Hey all you out there! Human Resources will act like your friend, matter-of-fact the greatest folks in the world! Ask yourself the simple question? Always, follow trhe dollars…Who pays the H.R. employees, you or the company? This is where the rubber hits trhe road. Make no mistake, they truly want to hear everything your boss, co-workers, etc., have done to you, because their job is to protect their company from liability or a law suit. They will then take the information that is concerning to your boss, to make certain he/she is following the policy guidelines, and if your boss has not loaded your file up with warnings, etc., then H.R. will advise them to cover the companies behind by leaving a paper trail to properly bury you. H.R., regardless of how wonderful they are become liable themselves once they know your horrific story. They too, have to cover themselves by providing direction to your boss in how to properly fire you. It really stinks, but what you need to do is leave a paper trail yourself and document all conversations, you have with everyone at your company, dates, details to the conversations. Never get upset, or become revengeful, just do your job and follow company policy. As that ole adage goes, “Keep your friends close, but your enemies closer”.
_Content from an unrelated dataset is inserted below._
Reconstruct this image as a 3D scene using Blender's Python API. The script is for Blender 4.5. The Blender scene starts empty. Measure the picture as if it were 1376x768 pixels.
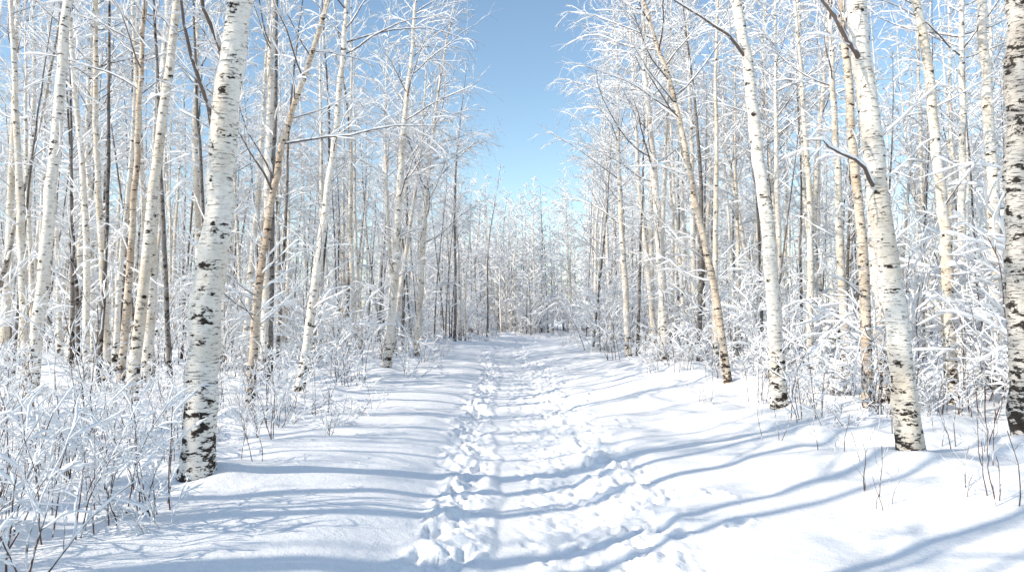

Abigail is correct and I have to disagree with article. To state that HR has successfully stopped bullying even 3% of the time is an outrageous over estimate and at completely misleading statement.
What is the definition of “stopped the bullying” and “HR took action”? With 30 years experience dealing with bullies I found the most consistent result of HR taking action and stopping the bullying is leaving the bully no choice but to conduct covert operations against the target. Now the target’s catching flack he does not see coming. In most cases he does not even know the bully is still sticking it to him. This bully is mounting a secret campaign of revenge. The target may think he’s done with the bully but the bully is not done with him. Sabotage, rumors, undermining work, lies, and discrediting are now happening and this guy does not even know it. And if the target is dealing with an agenda driven covert bully there is nothing in a million years management and HR combined could ever do to protect that target.
All the while the bully will be pretending to be the target’s buddy. If the guy ever gets wind of it and goes back to HR, what proof does he have? HR going to be wonder, what now? In a month the target will be gone and wondering what happened. I’ve seen guys run off and they had no clue somebody was behind it. Just recently I saw an HR director sic another director on a top performing market manager because he inadvertently embarrassed her over something trivial.
I challenge any one to show me proof of just one instance when HR took action and resolved the problem to the satisfaction of the target in regards to that particular bully with absolutely no retaliatory actions on the part of the bully?
On the playground if you get some other kid to beat up your bully you are fine as long as that other kid is around. When he’s gone, you have a worse bully problem now. The only way you successfully deal with a playground bully is doing it yourself with no help, same way with an office bully. I have successfully dealt with office bullies many, many times. I have taught people how to deal with bullies and my method works.
Rick, As you said, you don’t know of one instance of HR helping. See the WBI hrfailedme.com to see that others feel the same. What is surprising is how positively HR is perceived by the general public according to our national survey. They benefit greatly from not having the majority of people have to be their “customers.”
I just saw that you replied.
Who benefits from not have the majority of people be their customers. I’m sorry I do not understand.
Who are they? The public. In what context to you mean “the public”. The guy losing his job? Or the organization that is protected from litigation by claiming they did all their anti-bullying policy required them to do? Today I was interviewed by a major New England Area News Paper. They asked me what I thought of anti bullying policies? Do some just protect the companies? I said all of them do. Not a single one is capable of protecting the individual. I can and I’ve explained to this paper how. They are very interested. I would like to meet with you and go over my business model.